## Short task
Extract each line bearing the word "scene".

## Data extract
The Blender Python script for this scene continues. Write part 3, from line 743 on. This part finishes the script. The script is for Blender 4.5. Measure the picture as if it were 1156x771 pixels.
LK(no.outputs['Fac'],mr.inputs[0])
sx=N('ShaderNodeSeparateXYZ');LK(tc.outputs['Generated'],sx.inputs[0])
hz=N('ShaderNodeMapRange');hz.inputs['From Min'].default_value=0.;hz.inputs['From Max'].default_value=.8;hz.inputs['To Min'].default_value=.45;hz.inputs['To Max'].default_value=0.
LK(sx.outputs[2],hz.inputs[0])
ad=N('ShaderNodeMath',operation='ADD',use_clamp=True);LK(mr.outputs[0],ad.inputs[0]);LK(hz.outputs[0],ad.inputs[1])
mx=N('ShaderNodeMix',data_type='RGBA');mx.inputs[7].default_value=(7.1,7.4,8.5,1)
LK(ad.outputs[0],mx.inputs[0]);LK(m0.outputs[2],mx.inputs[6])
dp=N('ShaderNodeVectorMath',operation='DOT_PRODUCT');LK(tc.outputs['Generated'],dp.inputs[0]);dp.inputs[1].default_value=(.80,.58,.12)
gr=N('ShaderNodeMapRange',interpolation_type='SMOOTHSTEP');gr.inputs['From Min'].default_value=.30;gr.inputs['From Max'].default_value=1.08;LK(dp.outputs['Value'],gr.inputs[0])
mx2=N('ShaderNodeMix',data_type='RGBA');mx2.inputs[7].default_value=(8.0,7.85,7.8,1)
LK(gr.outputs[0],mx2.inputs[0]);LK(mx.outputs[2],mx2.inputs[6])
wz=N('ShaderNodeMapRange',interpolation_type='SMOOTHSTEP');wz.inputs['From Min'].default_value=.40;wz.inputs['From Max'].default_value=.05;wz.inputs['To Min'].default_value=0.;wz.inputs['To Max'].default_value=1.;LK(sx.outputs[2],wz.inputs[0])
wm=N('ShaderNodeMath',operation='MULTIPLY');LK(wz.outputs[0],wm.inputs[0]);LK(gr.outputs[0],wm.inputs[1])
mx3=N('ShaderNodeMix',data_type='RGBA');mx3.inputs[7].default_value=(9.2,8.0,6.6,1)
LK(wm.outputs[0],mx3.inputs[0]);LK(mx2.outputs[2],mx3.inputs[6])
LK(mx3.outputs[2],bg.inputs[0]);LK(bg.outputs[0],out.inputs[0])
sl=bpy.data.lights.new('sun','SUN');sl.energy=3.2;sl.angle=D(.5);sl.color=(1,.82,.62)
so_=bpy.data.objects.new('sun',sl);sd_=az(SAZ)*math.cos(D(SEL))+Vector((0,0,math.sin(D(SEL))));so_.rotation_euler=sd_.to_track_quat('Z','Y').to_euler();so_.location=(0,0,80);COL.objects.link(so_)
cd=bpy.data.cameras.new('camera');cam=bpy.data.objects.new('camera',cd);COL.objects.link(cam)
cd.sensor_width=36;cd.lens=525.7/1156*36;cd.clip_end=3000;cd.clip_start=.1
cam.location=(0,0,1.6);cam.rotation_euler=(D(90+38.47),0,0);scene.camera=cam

## Result
The Blender Python script for this scene continues. Write part 3, from line 743 on. This part finishes the script. The script is for Blender 4.5. Measure the picture as if it were 1156x771 pixels.
cam.location=(0,0,1.6);cam.rotation_euler=(D(90+38.47),0,0);scene.camera=cam